Aerial view of Gibbs Corporation shipyard during the 1950s, looking towards the north. Courtesy of State Archives of Florida, Florida Memory, http://floridamemory.com/items/show/142071

In 1969, Lovett sold the Jacksonville Shipyards, Inc. to Fruehauf Corporation. Based out of Detroit, the company was founded by blacksmith and carriage builder named August Charles Fruehuaf. In 1914, Fruehauf invented the "semi-trailer", leading to the establishment of the Fruehauf Trailer Company in 1918.

Called the South Yard, under Fruehauf's ownership, it was their largest shipbuilding facilitiy featuring a 20,000-ton capacity floating dry dock, machine shops, main office building, new construction yards with two ship ways and eight mobile gantry cranes. Combined with the North Yard (Jacksonville Shipyards), St. Johns Yard and Mayport, Fruehauf employed 3,000 in 1971.

However, the days of shipbuilding on the Southbank were coming to an end.

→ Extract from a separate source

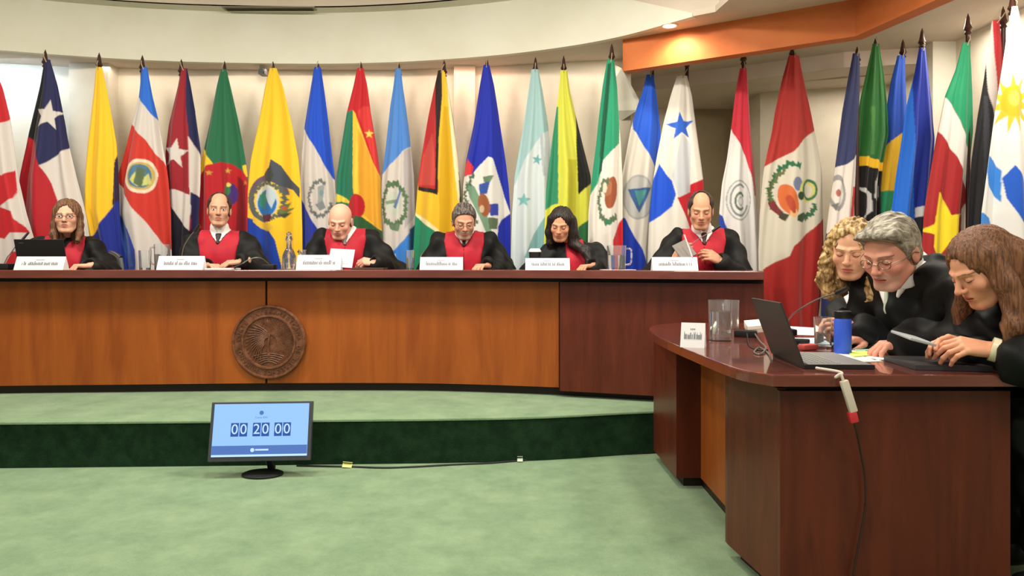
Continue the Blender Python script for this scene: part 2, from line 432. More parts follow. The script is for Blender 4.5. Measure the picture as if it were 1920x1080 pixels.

By the mid-1970s, Fruehauf shut down the Southbank's old Gibbs yard and focused on expanding and upgrading their shipyard on the Northbank.

When Mayor Hans Tanzler resigned to run for governor of Florida in 1978, city council president Jake Godbold was appointed to take his place for the last six months of the term. Elected in 1979 and again in 1983, Godbold's administration labeled the 1980s as "The Billion Dollar Decade" for downtown redevelopment. The old Gibbs shipyard became a major focus of those redevelopment efforts.

By 1982, the shipyards had been replaced with a riverfront mixed-use development featuring a 322-room Sheraton Hotel and waterfront retail/office complex anchored by Chart House and Crawdaddy's Restuarant.

A photograph of Crawdaddy's Restaurant by Deborah Thomas on August 24, 1984. Courtesy of State Archives of Florida, Florida Memory, http://floridamemory.com/items/show/112827

The Site Today

From World War I through the 1960s, the Gibbs shipyard produced nearly 250 vessels. Almost four decades after its closure, the redevelopment projects ushered in by the Godbold era are in need of revitalization themselves. Wyndham Hotel (originally Sheraton) and Chart House are still in operation but the buildings that once held retail shops are vacant and Crawdaddy's 1930s themed fish camp style building has been demolished. Despite the dominate maritime history, there aren't many visual reminders of George Williams Gibbs' era. However, the legacy of George Williams Gibbs lives on at a site near Mayport. Shortly after the Southbank shipyard was sold to Bill Lovett, grandson George Gibbs III established Atlantic Marine on Heckscher Drive in 1964. Now Jacksonville's largest shipyard operator, Atlantic Marine was acquired by BAE Systems in 2010 for $325 million.